>> Start

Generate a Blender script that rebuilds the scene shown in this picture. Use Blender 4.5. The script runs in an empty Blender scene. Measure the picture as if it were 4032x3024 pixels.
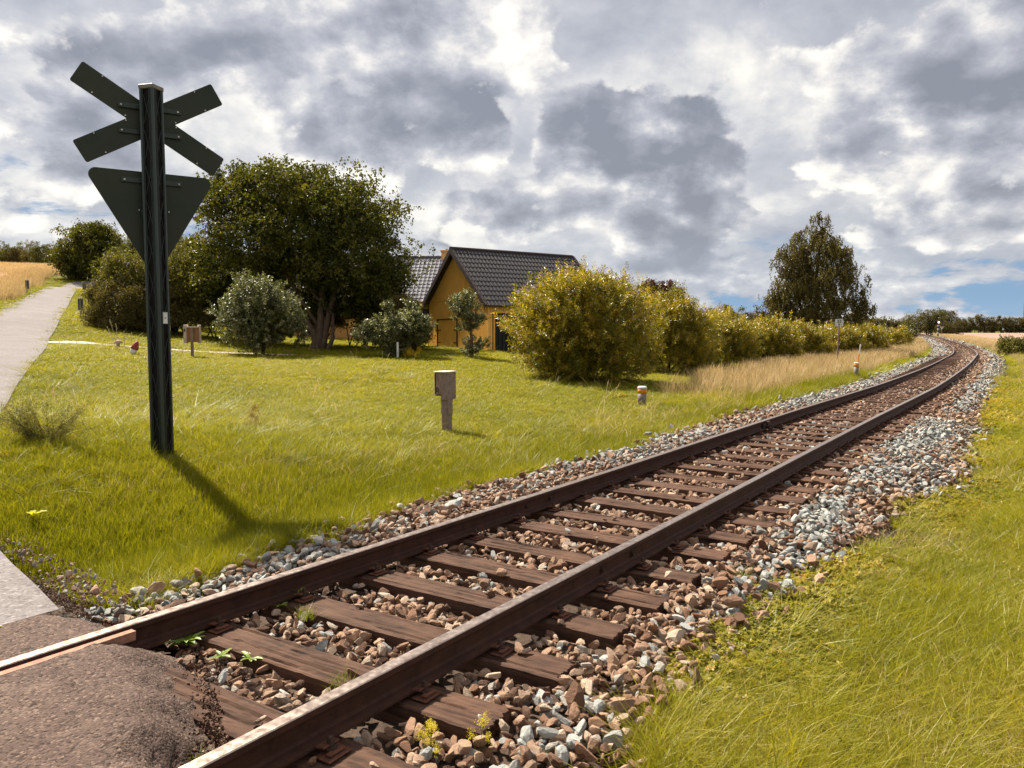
import bpy, math, random
import numpy as np
from mathutils import Vector, Matrix, Euler
rng = np.random.default_rng(7)
random.seed(7)
R = math.radians
SC = bpy.context.scene
COL = SC.collection

# ------------------------------------------------------------------ camera
CH, PITCH, FPX = 1.547, math.atan((1512 - 1298.8) / 3030.0), 3030.0
cd = bpy.data.cameras.new("camera"); cam = bpy.data.objects.new("camera", cd); COL.objects.link(cam)
cd.sensor_width = 36; cd.lens = FPX / 4032 * 36; cd.clip_start = 0.05; cd.clip_end = 6000
cam.location = (0, 0, CH); cam.rotation_euler = (math.pi / 2 - PITCH, 0, 0)
SC.camera = cam
# ------------------------------------------------------------------ light
SUN_EL, SUN_AZ = R(50), R(-44)          # azimuth from +Y towards +X
sd = bpy.data.lights.new("sun", 'SUN'); sun = bpy.data.objects.new("sun", sd); COL.objects.link(sun)
sd.energy = 5.0; sd.angle = R(2.2); sd.color = (1.0, 0.91, 0.76)
SUN = Vector((math.sin(SUN_AZ) * math.cos(SUN_EL), math.cos(SUN_AZ) * math.cos(SUN_EL), math.sin(SUN_EL)))
sun.rotation_euler = SUN.to_track_quat('Z', 'Y').to_euler()
SC.view_settings.view_transform = 'Standard'; SC.view_settings.look = 'None'
SC.view_settings.gamma = 1; SC.view_settings.use_curve_mapping = False
SC.view_settings.exposure = 1.3
SC.render.engine = 'CYCLES'
SC.cycles.max_bounces = 6; SC.cycles.diffuse_bounces = 3; SC.cycles.transmission_bounces = 4
SC.cycles.transparent_max_bounces = 8; SC.cycles.use_denoising = True
SC.cycles.sample_clamp_indirect = 6

# ------------------------------------------------------------------ node helpers
class NT:
    def __init__(s, tree): s.t = tree; s.n = tree.nodes; s.l = tree.links
    def new(s, typ, **kw):
        nd = s.n.new(typ)
        for k, v in kw.items():
            if k.startswith('i_'):
                key = k[2:]
                key = int(key) if key.isdigit() else key
                s.put(nd.inputs[key], v)
            else: setattr(nd, k, v)
        return nd
    def put(s, sock, v):
        if isinstance(v, bpy.types.NodeSocket): s.l.new(v, sock)
        else:
            if hasattr(sock.default_value, '__len__') and hasattr(v, '__len__') and len(sock.default_value) == 4 and len(v) == 3: v = (*v, 1)
            sock.default_value = v
    def m(s, op, a, b=0.0, c=0.0, clamp=False):
        nd = s.n.new('ShaderNodeMath'); nd.operation = op; nd.use_clamp = clamp
        s.put(nd.inputs[0], a); s.put(nd.inputs[1], b); s.put(nd.inputs[2], c)
        return nd.outputs[0]
    def mix(s, f, a, b, typ='MIX'):
        nd = s.n.new('ShaderNodeMix'); nd.data_type = 'RGBA'; nd.blend_type = typ
        s.put(nd.inputs[0], f); s.put(nd.inputs[6], a); s.put(nd.inputs[7], b)
        return nd.outputs[2]
    def noise(s, vec, scale, detail=4, rough=.55, dist=0.0, dim='3D'):
        nd = s.n.new('ShaderNodeTexNoise'); nd.noise_dimensions = dim
        if vec is not None: s.l.new(vec, nd.inputs['Vector'])
        nd.inputs['Scale'].default_value = scale; nd.inputs['Detail'].default_value = detail
        nd.inputs['Roughness'].default_value = rough; nd.inputs['Distortion'].default_value = dist
        return nd.outputs[0]
    def ramp(s, f, stops, interp='LINEAR'):
        nd = s.n.new('ShaderNodeValToRGB'); cr = nd.color_ramp; cr.interpolation = interp
        while len(cr.elements) < len(stops): cr.elements.new(0.5)
        for e, (p, c) in zip(cr.elements, stops):
            e.position = p; e.color = (*c, 1) if len(c) == 3 else c
        s.put(nd.inputs[0], f)
        return nd.outputs[0]
    def mr(s, v, a, b, c=0.0, d=1.0, smooth=False):
        nd = s.n.new('ShaderNodeMapRange')
        if smooth: nd.interpolation_type = 'SMOOTHSTEP'
        s.put(nd.inputs[0], v)
        for i, x in enumerate((a, b, c, d)): nd.inputs[1 + i].default_value = x
        return nd.outputs[0]

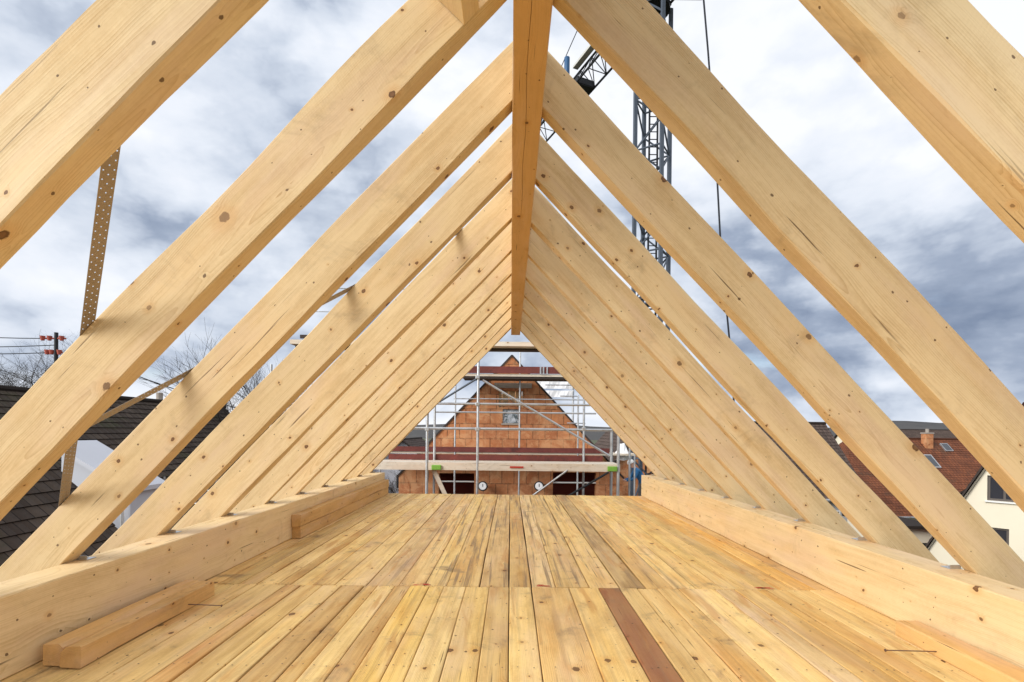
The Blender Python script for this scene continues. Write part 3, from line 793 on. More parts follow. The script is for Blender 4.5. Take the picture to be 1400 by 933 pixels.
# diagonals
for (p, q, Y, r, mt) in (((660, 520), (834, 624), YN, .022, 'galv'), ((600, 550), (652, 518), YN, .020, 'crane'), ((728, 678), (776, 643), YN, .020, 'galv'), ((776, 679), (832, 646), YN, .022, 'crane_dark')):
    A, B = at(p[0], p[1], Y), at(q[0], q[1], Y - .01)
    tube_part('brace', A, B, sc1, mt, r)
bm = bmesh.new(); bar(bm, at(593, 643, YN + .1), at(615, 690, YN + .1), .085, .03, (0, 1, 0)); obj('brace', bm, M['plank'], sc1)
for px_, py in ((597, 639), (837.5, 641)):
    c = at(px_, py, YN - .03); wd_ = .10
    bm = bmesh.new(); box(bm, c.x - wd_, c.x + wd_ * .9, c.y - .03, c.y + .01, c.z - .055, c.z + .045); obj('coupler', bm, M['green'], sc1, bevel=.012)
for px_, py in ((653, 553), (653, 587), (584, 587), (846, 587), (798, 587), (653, 516)):
    c = at(px_, py, YN - .01); bm = bmesh.new(); box(bm, c.x - .04, c.x + .04, c.y - .035, c.y + .03, c.z - .035, c.z + .035); obj('clamp', bm, M['galv'], sc1, bevel=.01)
c = at(706, 639, YN - .03); bm = bmesh.new(); box(bm, c.x - .13, c.x + .14, c.y - .004, c.y + .002, c.z - .018, c.z + .018); obj('red_sticker', bm, M['red'], sc1)

YS = 14.1
sc2 = empty('scaffold', (HX, YS, GROUND), 'galvanised tube scaffold hugging the clay block gable, with a high red toe board', 'scaffold', 'tube scaffolds')
for px_, Y, ztop in ((790, YS, zat(540, YS)), (622, YS, zat(526, YS)), (710, YS + .5, zat(474, YS + .5)), (520, YS, zat(600, YS)), (868, YS, zat(615, YS))):
    bm = bmesh.new(); tube(bm, (xat(px_, Y), Y, GROUND), (xat(px_, Y), Y, ztop), .024); obj('standard', bm, M['galv'], sc2)
for py, a_, b_ in ((546, 620, 800), (553, 622, 660), (578, 775, 800), (541, 765, 790), (526, 745, 800)):
    bm = bmesh.new(); tube(bm, (xat(a_, YS), YS, zat(py, YS)), (xat(b_, YS), YS, zat(py, YS)), .016); obj('ledger', bm, M['galv'], sc2)
bm = bmesh.new(); box(bm, xat(608, YS), xat(790, YS), YS, YS + .7, zat(515, YS), zat(511.5, YS)); obj('walkway', bm, M['plank'], sc2)
bm = bmesh.new(); box(bm, xat(612, YS), xat(792, YS), YS - .03, YS - .005, zat(511, YS), zat(501.5, YS)); obj('toe_board', bm, M['redboard'], sc2)
bm = bmesh.new(); box(bm, xat(632, YS), xat(792, YS), YS + .02, YS + .66, zat(518, YS), zat(515.2, YS)); obj('walkway_beam', bm, M['dark'], sc2)
bm = bmesh.new(); box(bm, xat(500, YS), xat(833, YS), YS - .03, YS - .002, zat(618.8, YS), zat(612, YS)); obj('toe_board', bm, M['redboard'], sc2)
bm = bmesh.new(); box(bm, xat(500, YS), xat(872, YS), YS, YS + .74, zat(621.5, YS), zat(619, YS)); obj('walkway', bm, M['plank'], sc2)
for i, px_ in enumerate((739, 743, 748)):
    c = at(px_, 507, YS - .04); bm = bmesh.new(); box(bm, c.x - .02, c.x + .02, c.y - .02, c.y, c.z - .09, c.z + .1); obj('clamp', bm, M['galv'], sc2)
# side walkway beside the gable house where the worker stands
bm = bmesh.new(); zp = zat(697, 17.2); box(bm, HX + HW + .3, HX + HW + 2.0, 16.0, 18.6, zp - .06, zp); obj('walkway', bm, M['plank'], sc2)
for xx in (HX + HW + .35, HX + HW + 1.9):
    for yy in (16.1, 18.5):
        bm = bmesh.new(); tube(bm, (xx, yy, GROUND), (xx, yy, zp + .1), .024); obj('standard', bm, M['galv'], sc2)

# white sheeting fixed behind the right rake
sh = empty('sheeting', (0, 17, GROUND), 'white translucent sheeting on a far frame right of the block gable', 'sheeting')
bm = bmesh.new()
for (pa, pb, py0, py1) in ((700, 783, 520, 532), (700, 783, 533.5, 543.5)):
    a_, b_ = at(pa, py0, 24.6), at(pb, py1, 24.6)
    n = 16; pr = None
    for i in range(n + 1):
        x = a_.x + (b_.x - a_.x) * i / n; yo = .04 * math.sin(i * 1.3)
        r_ = [bm.verts.new((x, 24.6 + yo, b_.z)), bm.verts.new((x, 24.6 - yo * .5, a_.z)), bm.verts.new((x, 24.64 - yo * .5, a_.z)), bm.verts.new((x, 24.64 + yo, b_.z))]
        if pr:
            for k in range(4): bm.faces.new((pr[k], pr[(k + 1) % 4], r_[(k + 1) % 4], r_[k]))
        else: bm.faces.new(r_)
        pr = r_
    bm.faces.new(pr)
obj('sheet', bm, M['white'], sh)
for px_ in (702, 783):
    x = xat(px_, 24.7); bm = bmesh.new(); tube(bm, (x, 24.72, GROUND), (x, 24.72, zat(518, 24.7)), .05); obj('post', bm, M['galv'], sh)

# bulk bag on the walkway
c = at(851, 629, YS + .4)
bm = bmesh.new()
rbg = random.Random(4); rows = []
prof = [(0, .22), (.12, .25), (.22, .20), (.33, .11), (.46, .05)]
for h, r_ in prof:
    rows.append([bm.verts.new((c.x + (r_ + rbg.uniform(-.03, .03)) * math.cos(a * math.pi / 6), YS + .4 + (r_ + rbg.uniform(-.03, .03)) * math.sin(a * math.pi / 6), c.z + h + rbg.uniform(-.02, .02))) for a in range(12)])
for a_, b_ in zip(rows[:-1], rows[1:]):
    for i in range(12): bm.faces.new((a_[i], a_[(i + 1) % 12], b_[(i + 1) % 12], b_[i]))
bm.faces.new(rows[0][::-1]); bm.faces.new(rows[-1])
o = obj('rubble_bag', bm, M['white']); tag(o, 'white tied bag on the scaffold walkway right of the block gable', 'bag')

# ------------------------------------------------------------------ worker in blue
def person(loc):
    # joints of a man bending forward to the left, hands together
    J = {'pel': (0, 0, .93), 'sp1': (-.05, 0, 1.08), 'sp2': (-.14, 0, 1.24), 'ch': (-.24, 0, 1.38), 'nk': (-.32, 0, 1.47), 'hd': (-.38, 0, 1.55), 'ht': (-.43, 0, 1.66),
         'hl': (0, .10, .90), 'kl': (-.06, .13, .50), 'al': (.02, .13, .09), 'tl': (-.15, .14, .04),
         'hr': (0, -.10, .90), 'kr': (-.03, -.14, .50), 'ar': (.10, -.15, .09), 'tr': (-.07, -.16, .04),
         'sl': (-.24, .19, 1.36), 'el': (-.36, .24, 1.10), 'wl': (-.58, .14, 1.03), 'fl': (-.67, .11, 1.02),
         'sr': (-.24, -.19, 1.36), 'er': (-.36, -.24, 1.10), 'wr': (-.58, -.14, 1.03), 'fr': (-.67, -.11, 1.02)}
    rad = {'pel': .15, 'sp1': .14, 'sp2': .15, 'ch': .15, 'nk': .065, 'hd': .095, 'ht': .075, 'hl': .10, 'kl': .068, 'al': .048, 'tl': .04, 'hr': .10, 'kr': .068, 'ar': .048, 'tr': .04,
           'sl': .068, 'el': .05, 'wl': .036, 'fl': .03, 'sr': .068, 'er': .05, 'wr': .036, 'fr': .03}
    E = [('pel', 'sp1'), ('sp1', 'sp2'), ('sp2', 'ch'), ('ch', 'nk'), ('nk', 'hd'), ('hd', 'ht'), ('pel', 'hl'), ('hl', 'kl'), ('kl', 'al'), ('al', 'tl'), ('pel', 'hr'), ('hr', 'kr'), ('kr', 'ar'), ('ar', 'tr'),
         ('ch', 'sl'), ('sl', 'el'), ('el', 'wl'), ('wl', 'fl'), ('ch', 'sr'), ('sr', 'er'), ('er', 'wr'), ('wr', 'fr')]
    ks = list(J); me = bpy.data.meshes.new('person')
    me.from_pydata([J[k] for k in ks], [(ks.index(a), ks.index(b)) for a, b in E], [])
    o = bpy.data.objects.new('person', me); COL.objects.link(o)
    sk = o.modifiers.new('skin', 'SKIN'); sv = me.skin_vertices[0].data
    for i, k in enumerate(ks): sv[i].radius = (rad[k], rad[k])
    sv[0].use_root = True
    o.modifiers.new('sub', 'SUBSURF').levels = 2
    o.modifiers['sub'].render_levels = 2
    dg = bpy.context.evaluated_depsgraph_get(); dg.update()
    me2 = bpy.data.meshes.new_from_object(o.evaluated_get(dg)); me2.name = 'person'
    o.modifiers.clear(); o.data = me2; me2.materials.clear()
    for k in ('denim', 'trousers', 'skin', 'floodcap'): me2.materials.append(M[k])
    for p in me2.polygons:
        c = p.center; p.use_smooth = True
        if c.x < -.60 and c.z < 1.2: p.material_index = 2
        elif c.z > 1.46 and c.x < -.27: p.material_index = 2
        elif c.z < .10: p.material_index = 3
        elif c.z < .93: p.material_index = 1
        else: p.material_index = 0
    o.location = loc
    tag(o, 'worker in blue jacket and grey trousers bending forward beyond the right end of the deck', 'person')
    bm = bmesh.new(); bmesh.ops.create_uvsphere(bm, u_segments=16, v_segments=8, radius=.125)
    for v in bm.verts:
        if v.co.z < 0: v.co.z *= .15
        v.co.x -= 0.0
    h = bpy.data.objects.new('helmet', bpy.data.meshes.new('helmet')); bm.to_mesh(h.data); bm.free(); h.data.materials.append(M['helmet']); COL.objects.link(h)
    h.parent = o; h.location = (-.42, 0, 1.62); h.rotation_euler = (0, R(-25), 0)
    return o
wp = at(879, 678, 17.2)
person(Vector((wp.x, 17.2, zp + .002)))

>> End

* **Problem**: The lines to extract from the data above begin with the line containing "The Blender Python" and end with the line containing "c = at(706, 639, YN". Extract them exactly, including both.

* **Finished answer**:
The Blender Python script for this scene continues. Write part 3, from line 793 on. More parts follow. The script is for Blender 4.5. Take the picture to be 1400 by 933 pixels.
# diagonals
for (p, q, Y, r, mt) in (((660, 520), (834, 624), YN, .022, 'galv'), ((600, 550), (652, 518), YN, .020, 'crane'), ((728, 678), (776, 643), YN, .020, 'galv'), ((776, 679), (832, 646), YN, .022, 'crane_dark')):
    A, B = at(p[0], p[1], Y), at(q[0], q[1], Y - .01)
    tube_part('brace', A, B, sc1, mt, r)
bm = bmesh.new(); bar(bm, at(593, 643, YN + .1), at(615, 690, YN + .1), .085, .03, (0, 1, 0)); obj('brace', bm, M['plank'], sc1)
for px_, py in ((597, 639), (837.5, 641)):
    c = at(px_, py, YN - .03); wd_ = .10
    bm = bmesh.new(); box(bm, c.x - wd_, c.x + wd_ * .9, c.y - .03, c.y + .01, c.z - .055, c.z + .045); obj('coupler', bm, M['green'], sc1, bevel=.012)
for px_, py in ((653, 553), (653, 587), (584, 587), (846, 587), (798, 587), (653, 516)):
    c = at(px_, py, YN - .01); bm = bmesh.new(); box(bm, c.x - .04, c.x + .04, c.y - .035, c.y + .03, c.z - .035, c.z + .035); obj('clamp', bm, M['galv'], sc1, bevel=.01)
c = at(706, 639, YN - .03); bm = bmesh.new(); box(bm, c.x - .13, c.x + .14, c.y - .004, c.y + .002, c.z - .018, c.z + .018); obj('red_sticker', bm, M['red'], sc1)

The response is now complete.